Gygax enjoyed a dash of sci-fi in his fantasy, but the flavor of psionics in D&D lacks the feel Appendix N. The flavor shares more with the 70s popular culture and pop psychology that brought psychic aura readings and biorhythms. The concepts may come from appendix N, but names like “Ego Whip” and “Id Insinuation” draw terms from psychology.

D&D’s psionic rules injected modern science into a fantasy world. The rules come rife with scientific terms: “Mass Domination,” “Probability Travel,” “Energy Control,” and so on. Why would someone in a D&D world call a psionic power “Molecular Rearrangement” rather than Shapechange? How would they know about molecules? When I first read the psionics rules, names like “Intellect Fortress” and even “Id Insinuation” inspired me, but too much of the jargon failed in a D&D setting.

Aside from a flavor that evoked 70s parapsychology and pop psychology, D&D’s psionics suffered a second problem: The actual rules owed more to the critics of D&D than to the original game.

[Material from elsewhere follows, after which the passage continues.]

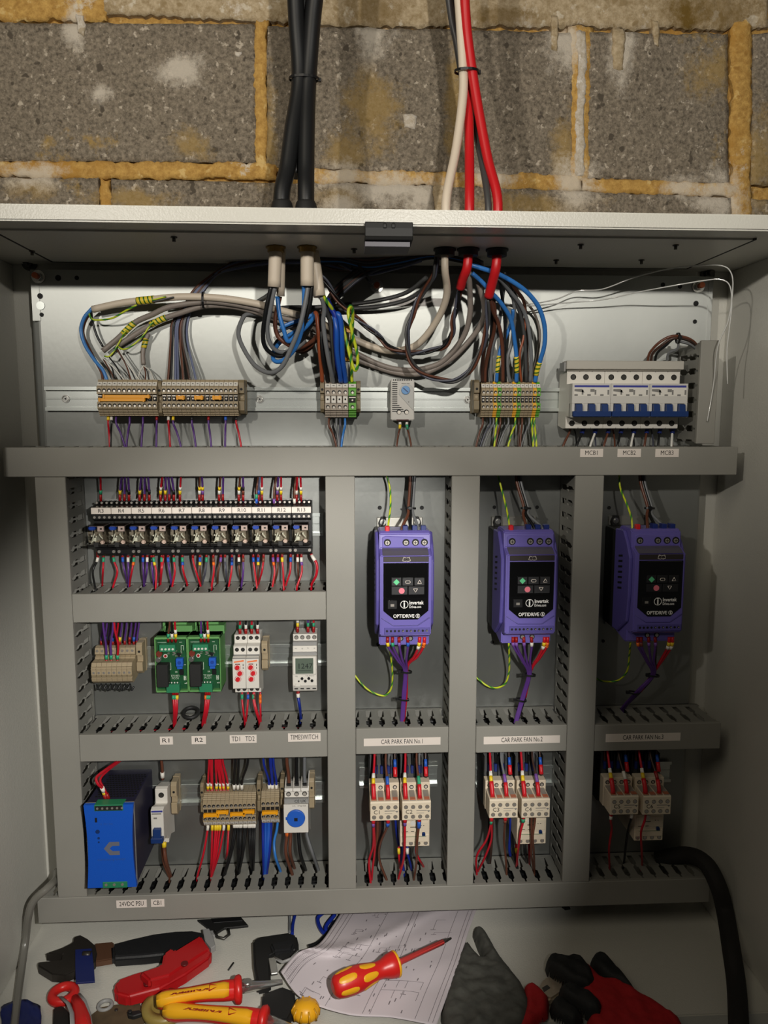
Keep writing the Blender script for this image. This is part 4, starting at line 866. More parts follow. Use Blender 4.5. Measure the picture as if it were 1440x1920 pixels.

Next: How psionics accommodated D&D’s critics

5 thoughts on “Gary Gygax Loved Science Fantasy, So Why Did He Want Psionics Out of D&D?

  1. Shyber Kryst

    I never liked psionics in D&D. The rules were overly complicated and didn’t fit the medieval fantasy theme as you pointed out. I love Dark Sun, however, even with psionics baked into the setting.

  2. Peter

    psionics were great but they could break the character and the game. they were good in NPC to make them dangerous. In the unlikely event the PC had it needed to be heavily regulated.

  3. Chris Tamm

    i made psionics into spell list like others and it worked very well – new systems are a pain
    i wish androids and robots were in MM2 with other barrier peaks adventures

  4. Pingback: For 10 Years D&D Suffered From an Unplayable Initiative System. Blame the Game’s Wargaming Roots | DMDavid

  5. Kevin Vinson

    I have played D&D since the 1970s. I played with psionics as they were in the Dragon mag intro and in AD&D 1E Players Handbook, to the last series of games I played in 2019, so 1E through 5E. I took the combined efforts from all books and magazines and settled on the one focus. Psionics are NOT magic. They are powers of the mind (as was stated when they were first used in D&D…they worked in the gaming system well, but the rules were not followed correctly by most when being used). The players HB stated this and even defined that powers were added as a character grew in levels, most missed this in the 1E PHB, such as Page 111, where it states that only 1 discipline can be gained at 1st level, and another one 2 levels thereafter, and you had to have 2 of there to learn 1 science at 5th level as a character. The max was 4 disciplines, and two major sciences for any psionic unless a God willed it be that you could have another. In this case, you would have to be an 11th level character to even get your last power. Also, most powers had limits and ranges. These abilities were not associated with your class or magic. The cross over to that was after the new 3E series. That was a mess of rules in all cases. To many rules ruin this game. When I first played I had the old box set with three small books, then dice in it, and the crayon to color in the dice, as they were all white, or an off white color. The Three Vol set. 1977. At one point I had all of them, the box set, all books of 1E through 3E and all supplemental books and modules. Sold the entire set to a guy in Sam Diego, even all my computer disks and software games and dice and miniatures. I gave the map of the world I created and the detailed city maps for free. Still love the game though!